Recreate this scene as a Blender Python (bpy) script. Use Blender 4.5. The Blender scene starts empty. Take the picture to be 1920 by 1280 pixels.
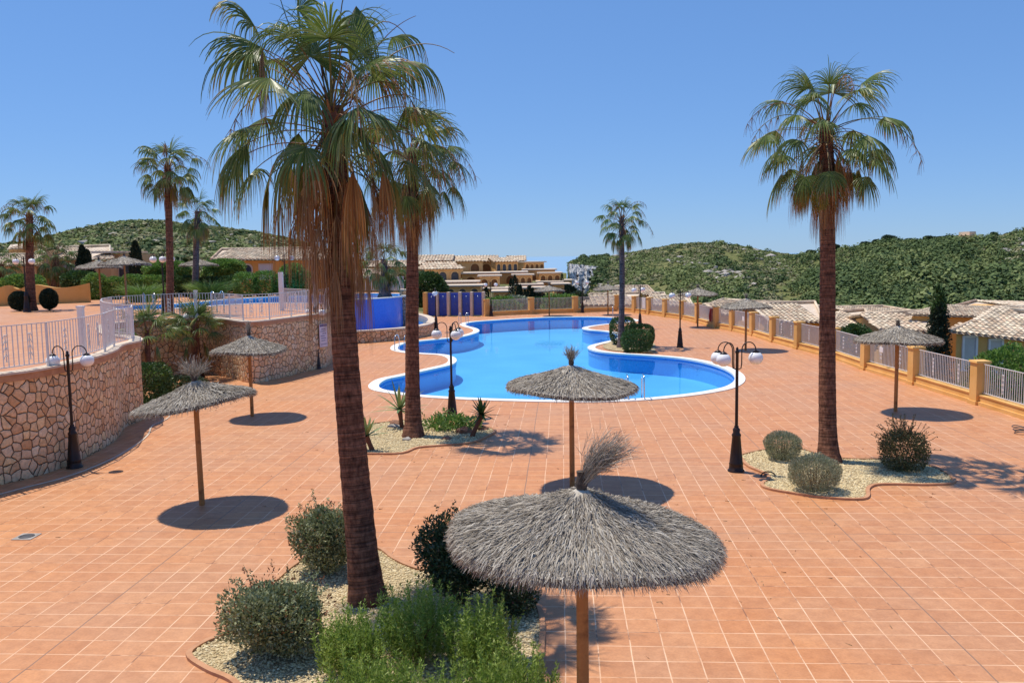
import bpy, math, random
import numpy as np
from mathutils import Vector, Matrix
R = math.radians
rnd = random.Random(7)
rng = np.random.default_rng(11)
scene = bpy.context.scene
COL = scene.collection

# ------------------------------------------------------------------ camera
F = 1640.0                      # focal length in photo pixels (photo 1920 x 1280)
YAW, PITCH, ROLL = math.atan(95/F), math.atan(161/F), 0.015
CAM = Vector((0, 0, 5.0))
_r0 = Vector((math.cos(YAW), math.sin(YAW), 0))
_fh = Vector((-math.sin(YAW), math.cos(YAW), 0))
FW = (_fh*math.cos(PITCH) - Vector((0, 0, 1))*math.sin(PITCH)).normalized()
_u0 = _r0.cross(FW)
RT = _r0*math.cos(ROLL) - _u0*math.sin(ROLL)
UP = _u0*math.cos(ROLL) + _r0*math.sin(ROLL)
cd = bpy.data.cameras.new('camera'); cam = bpy.data.objects.new('camera', cd); COL.objects.link(cam)
cd.sensor_width = 36; cd.lens = F/1920*36; cd.clip_start = .1; cd.clip_end = 60000
M4 = Matrix((RT, UP, -FW)).transposed().to_4x4(); M4.translation = CAM
cam.matrix_world = M4
scene.camera = cam

# ------------------------------------------------------------------ light
SUN_DIR = Vector((-.33, .22, 1)).normalized()
SUN_EL = math.asin(SUN_DIR.z)
sl = bpy.data.lights.new('sun', 'SUN'); so = bpy.data.objects.new('sun', sl); COL.objects.link(so)
sl.energy = 4.2; sl.angle = R(.5); sl.color = (1, .92, .79)
so.rotation_euler = SUN_DIR.to_track_quat('Z', 'Y').to_euler()
so.location = (0, 0, 60)
w = bpy.data.worlds.new('World'); scene.world = w; w.use_nodes = True
nt = w.node_tree; bg = nt.nodes['Background']
sky = nt.nodes.new('ShaderNodeTexSky'); sky.sky_type = 'NISHITA'; sky.sun_disc = False
sky.sun_elevation = SUN_EL; sky.sun_rotation = math.atan2(SUN_DIR.x, SUN_DIR.y)
sky.altitude = 800; sky.air_density = 1.0; sky.dust_density = 0.0; sky.ozone_density = 3.0
hs_ = nt.nodes.new('ShaderNodeHueSaturation'); hs_.inputs['Saturation'].default_value = 1.08
mx_ = nt.nodes.new('ShaderNodeMix'); mx_.data_type = 'RGBA'; mx_.blend_type = 'MULTIPLY'; mx_.inputs[0].default_value = 1; mx_.inputs[7].default_value = (.42, .60, .92, 1)
gm_ = nt.nodes.new('ShaderNodeGamma'); gm_.inputs['Gamma'].default_value = .50
nt.links.new(sky.outputs[0], gm_.inputs[0]); nt.links.new(gm_.outputs[0], mx_.inputs[6]); nt.links.new(mx_.outputs[2], hs_.inputs['Color']); nt.links.new(hs_.outputs[0], bg.inputs[0]); bg.inputs[1].default_value = .30
scene.view_settings.view_transform = 'Standard'; scene.view_settings.look = 'None'
scene.view_settings.exposure = 0.19; scene.view_settings.gamma = 1
scene.cycles.max_bounces = 8; scene.cycles.transparent_max_bounces = 12
scene.cycles.caustics_reflective = False; scene.cycles.caustics_refractive = False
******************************
§ **Your objective**
Quote, please, every line of the material above from its start through the line that has "COL = scene.collection", reproducing the words exactly and dropping any images.

§ **Full output**
Recreate this scene as a Blender Python (bpy) script. Use Blender 4.5. The Blender scene starts empty. Take the picture to be 1920 by 1280 pixels.
import bpy, math, random
import numpy as np
from mathutils import Vector, Matrix
R = math.radians
rnd = random.Random(7)
rng = np.random.default_rng(11)
scene = bpy.context.scene
COL = scene.collection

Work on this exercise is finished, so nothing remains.